**What is being asked:**
Return all of the data exactly, with nothing left out but the pictures.

**Dataset content:**
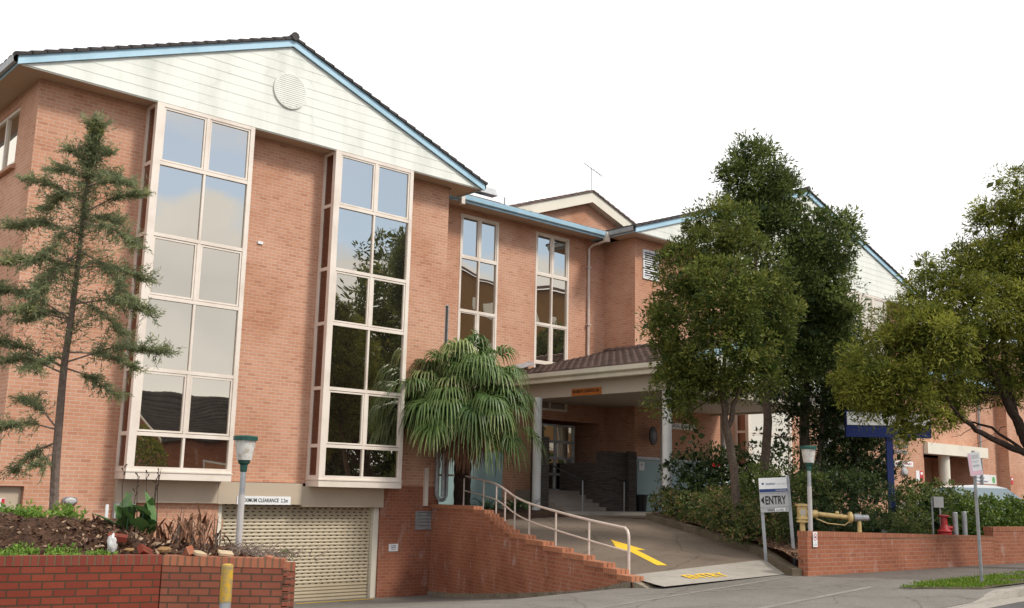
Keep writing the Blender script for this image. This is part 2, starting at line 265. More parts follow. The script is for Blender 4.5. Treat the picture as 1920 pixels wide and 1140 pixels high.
# ------------------------------------------------------------------ mesh building helpers
COL = scene.collection
def loc_of(o):
    p = Vector((0, 0, 0))
    while o is not None: p = p + Vector(o.location); o = o.parent
    return p
class MB:
    """collects faces in world coordinates; build() links them as ONE mesh object"""
    def __init__(s): s.v = []; s.f = []; s.uv = []
    def face(s, pts, uv=None):
        b = len(s.v); s.v += [tuple(p) for p in pts]; s.f.append(tuple(range(b, b + len(pts)))); s.uv.append(uv); return s
    def box(s, x0, x1, y0, y1, z0, z1):
        x0, x1 = min(x0, x1), max(x0, x1); y0, y1 = min(y0, y1), max(y0, y1); z0, z1 = min(z0, z1), max(z0, z1)
        s.face([(x0, y0, z0), (x1, y0, z0), (x1, y0, z1), (x0, y0, z1)]); s.face([(x1, y1, z0), (x0, y1, z0), (x0, y1, z1), (x1, y1, z1)])
        s.face([(x0, y1, z0), (x0, y0, z0), (x0, y0, z1), (x0, y1, z1)]); s.face([(x1, y0, z0), (x1, y1, z0), (x1, y1, z1), (x1, y0, z1)])
        s.face([(x0, y0, z1), (x1, y0, z1), (x1, y1, z1), (x0, y1, z1)]); s.face([(x0, y1, z0), (x1, y1, z0), (x1, y0, z0), (x0, y0, z0)]); return s
    def hexa(s, a, b):   # a: 4 bottom points CCW from above, b: 4 top points
        s.face([a[3], a[2], a[1], a[0]]); s.face(b)
        for i in range(4): j = (i + 1) % 4; s.face([a[i], a[j], b[j], b[i]])
        return s
    def prism(s, poly, d):   # poly list of 3d points, d extrude vector (away from the face's front)
        d = Vector(d); p = [Vector(q) for q in poly]; q = [a + d for a in p]
        s.face(p); s.face(list(reversed(q)))
        for i in range(len(p)): j = (i + 1) % len(p); s.face([p[j], p[i], q[i], q[j]])
        return s
    def tube(s, pts, r, n=8, caps=True):
        pts = [Vector(p) for p in pts]; rs = r if isinstance(r, (list, tuple)) else [r] * len(pts); rings = []
        ref = None
        for i, p in enumerate(pts):
            t = (pts[min(i + 1, len(pts) - 1)] - pts[max(i - 1, 0)]).normalized()
            if ref is None: ref = Vector((0, 0, 1)) if abs(t.z) < 0.9 else Vector((1, 0, 0))
            x = t.cross(ref).normalized(); y = x.cross(t).normalized(); ref = y
            rings.append([p + (x * math.cos(2 * math.pi * k / n) + y * math.sin(2 * math.pi * k / n)) * rs[i] for k in range(n)])
        L = 0
        for i in range(len(rings) - 1):
            dl = (pts[i + 1] - pts[i]).length
            for k in range(n):
                j = (k + 1) % n; c = 2 * math.pi * rs[i] / n
                s.face([rings[i][k], rings[i][j], rings[i + 1][j], rings[i + 1][k]], [(k * c, L), ((k + 1) * c, L), ((k + 1) * c, L + dl), (k * c, L + dl)])
            L += dl
        if caps: s.face(list(reversed(rings[0]))); s.face(rings[-1])
        return s
    def cyl(s, x, y, z0, z1, r, n=16, r1=None): return s.tube([(x, y, z0), (x, y, z1)], [r, r if r1 is None else r1], n)
    def lathe(s, c, prof, n=16, axis=(0, 0, 1)):
        a = Vector(axis).normalized(); ref = Vector((1, 0, 0)) if abs(a.x) < 0.9 else Vector((0, 1, 0)); x = a.cross(ref).normalized(); y = a.cross(x); c = Vector(c)
        rings = [[c + a * h + (x * math.cos(2 * math.pi * k / n) + y * math.sin(2 * math.pi * k / n)) * r for k in range(n)] for r, h in prof]
        for i in range(len(rings) - 1):
            for k in range(n): j = (k + 1) % n; s.face([rings[i][k], rings[i][j], rings[i + 1][j], rings[i + 1][k]])
        s.face(list(reversed(rings[0]))); s.face(rings[-1]); return s
    def build(s, name, mat, parent=None, uvoff=(0, 0), smooth=False, origin=None, local=False):
        v = np.array(s.v, float)
        if parent is not None: o0 = np.array((0, 0, 0)) if local else np.array(loc_of(parent))
        elif origin is not None: o0 = np.array(origin, float)
        else: o0 = np.array([(v[:, 0].min() + v[:, 0].max()) / 2, (v[:, 1].min() + v[:, 1].max()) / 2, v[:, 2].min()])
        me = bpy.data.meshes.new(name); me.from_pydata([tuple(p) for p in v - o0], [], s.f)
        ul = me.uv_layers.new(name='UVMap'); buf = np.zeros((len(me.loops), 2))
        i = 0
        for f, uv in zip(s.f, s.uv):
            k = len(f)
            if uv is not None: buf[i:i + k] = uv
            else:
                P = v[list(f)]; n = np.zeros(3)
                for a in range(1, k - 1): n += np.cross(P[a] - P[0], P[a + 1] - P[0])
                n = np.abs(n)
                if n[2] >= n[0] and n[2] >= n[1]: buf[i:i + k] = P[:, [0, 1]]
                elif n[0] > n[1]: buf[i:i + k] = P[:, [1, 2]]
                else: buf[i:i + k] = P[:, [0, 2]]
                buf[i:i + k] += uvoff
            i += k
        ul.data.foreach_set('uv', buf.ravel())
        if smooth: me.polygons.foreach_set('use_smooth', [True] * len(me.polygons))
        me.materials.append(mat); o = bpy.data.objects.new(name, me); COL.objects.link(o)
        if parent is not None: o.parent = parent
        else: o.location = o0
        return o
def tag(o, label=None, cat=None, group=None, kind=None):
    if label: o['label'] = label
    if cat: o['category'] = cat
    if group: o['group'] = group
    if kind: o['kind'] = kind
    return o
def thing(name, label, cat, loc, group=None):
    o = bpy.data.objects.new(name, None); o.empty_display_size = 0.2; COL.objects.link(o); o.location = loc
    return tag(o, label, cat, group)
def sc_fn(xs, ys): return lambda x: float(np.interp(x, xs, ys))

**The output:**
Keep writing the Blender script for this image. This is part 2, starting at line 265. More parts follow. The script is for Blender 4.5. Treat the picture as 1920 pixels wide and 1140 pixels high.
# ------------------------------------------------------------------ mesh building helpers
COL = scene.collection
def loc_of(o):
    p = Vector((0, 0, 0))
    while o is not None: p = p + Vector(o.location); o = o.parent
    return p
class MB:
    """collects faces in world coordinates; build() links them as ONE mesh object"""
    def __init__(s): s.v = []; s.f = []; s.uv = []
    def face(s, pts, uv=None):
        b = len(s.v); s.v += [tuple(p) for p in pts]; s.f.append(tuple(range(b, b + len(pts)))); s.uv.append(uv); return s
    def box(s, x0, x1, y0, y1, z0, z1):
        x0, x1 = min(x0, x1), max(x0, x1); y0, y1 = min(y0, y1), max(y0, y1); z0, z1 = min(z0, z1), max(z0, z1)
        s.face([(x0, y0, z0), (x1, y0, z0), (x1, y0, z1), (x0, y0, z1)]); s.face([(x1, y1, z0), (x0, y1, z0), (x0, y1, z1), (x1, y1, z1)])
        s.face([(x0, y1, z0), (x0, y0, z0), (x0, y0, z1), (x0, y1, z1)]); s.face([(x1, y0, z0), (x1, y1, z0), (x1, y1, z1), (x1, y0, z1)])
        s.face([(x0, y0, z1), (x1, y0, z1), (x1, y1, z1), (x0, y1, z1)]); s.face([(x0, y1, z0), (x1, y1, z0), (x1, y0, z0), (x0, y0, z0)]); return s
    def hexa(s, a, b):   # a: 4 bottom points CCW from above, b: 4 top points
        s.face([a[3], a[2], a[1], a[0]]); s.face(b)
        for i in range(4): j = (i + 1) % 4; s.face([a[i], a[j], b[j], b[i]])
        return s
    def prism(s, poly, d):   # poly list of 3d points, d extrude vector (away from the face's front)
        d = Vector(d); p = [Vector(q) for q in poly]; q = [a + d for a in p]
        s.face(p); s.face(list(reversed(q)))
        for i in range(len(p)): j = (i + 1) % len(p); s.face([p[j], p[i], q[i], q[j]])
        return s
    def tube(s, pts, r, n=8, caps=True):
        pts = [Vector(p) for p in pts]; rs = r if isinstance(r, (list, tuple)) else [r] * len(pts); rings = []
        ref = None
        for i, p in enumerate(pts):
            t = (pts[min(i + 1, len(pts) - 1)] - pts[max(i - 1, 0)]).normalized()
            if ref is None: ref = Vector((0, 0, 1)) if abs(t.z) < 0.9 else Vector((1, 0, 0))
            x = t.cross(ref).normalized(); y = x.cross(t).normalized(); ref = y
            rings.append([p + (x * math.cos(2 * math.pi * k / n) + y * math.sin(2 * math.pi * k / n)) * rs[i] for k in range(n)])
        L = 0
        for i in range(len(rings) - 1):
            dl = (pts[i + 1] - pts[i]).length
            for k in range(n):
                j = (k + 1) % n; c = 2 * math.pi * rs[i] / n
                s.face([rings[i][k], rings[i][j], rings[i + 1][j], rings[i + 1][k]], [(k * c, L), ((k + 1) * c, L), ((k + 1) * c, L + dl), (k * c, L + dl)])
            L += dl
        if caps: s.face(list(reversed(rings[0]))); s.face(rings[-1])
        return s
    def cyl(s, x, y, z0, z1, r, n=16, r1=None): return s.tube([(x, y, z0), (x, y, z1)], [r, r if r1 is None else r1], n)
    def lathe(s, c, prof, n=16, axis=(0, 0, 1)):
        a = Vector(axis).normalized(); ref = Vector((1, 0, 0)) if abs(a.x) < 0.9 else Vector((0, 1, 0)); x = a.cross(ref).normalized(); y = a.cross(x); c = Vector(c)
        rings = [[c + a * h + (x * math.cos(2 * math.pi * k / n) + y * math.sin(2 * math.pi * k / n)) * r for k in range(n)] for r, h in prof]
        for i in range(len(rings) - 1):
            for k in range(n): j = (k + 1) % n; s.face([rings[i][k], rings[i][j], rings[i + 1][j], rings[i + 1][k]])
        s.face(list(reversed(rings[0]))); s.face(rings[-1]); return s
    def build(s, name, mat, parent=None, uvoff=(0, 0), smooth=False, origin=None, local=False):
        v = np.array(s.v, float)
        if parent is not None: o0 = np.array((0, 0, 0)) if local else np.array(loc_of(parent))
        elif origin is not None: o0 = np.array(origin, float)
        else: o0 = np.array([(v[:, 0].min() + v[:, 0].max()) / 2, (v[:, 1].min() + v[:, 1].max()) / 2, v[:, 2].min()])
        me = bpy.data.meshes.new(name); me.from_pydata([tuple(p) for p in v - o0], [], s.f)
        ul = me.uv_layers.new(name='UVMap'); buf = np.zeros((len(me.loops), 2))
        i = 0
        for f, uv in zip(s.f, s.uv):
            k = len(f)
            if uv is not None: buf[i:i + k] = uv
            else:
                P = v[list(f)]; n = np.zeros(3)
                for a in range(1, k - 1): n += np.cross(P[a] - P[0], P[a + 1] - P[0])
                n = np.abs(n)
                if n[2] >= n[0] and n[2] >= n[1]: buf[i:i + k] = P[:, [0, 1]]
                elif n[0] > n[1]: buf[i:i + k] = P[:, [1, 2]]
                else: buf[i:i + k] = P[:, [0, 2]]
                buf[i:i + k] += uvoff
            i += k
        ul.data.foreach_set('uv', buf.ravel())
        if smooth: me.polygons.foreach_set('use_smooth', [True] * len(me.polygons))
        me.materials.append(mat); o = bpy.data.objects.new(name, me); COL.objects.link(o)
        if parent is not None: o.parent = parent
        else: o.location = o0
        return o
def tag(o, label=None, cat=None, group=None, kind=None):
    if label: o['label'] = label
    if cat: o['category'] = cat
    if group: o['group'] = group
    if kind: o['kind'] = kind
    return o
def thing(name, label, cat, loc, group=None):
    o = bpy.data.objects.new(name, None); o.empty_display_size = 0.2; COL.objects.link(o); o.location = loc
    return tag(o, label, cat, group)
def sc_fn(xs, ys): return lambda x: float(np.interp(x, xs, ys))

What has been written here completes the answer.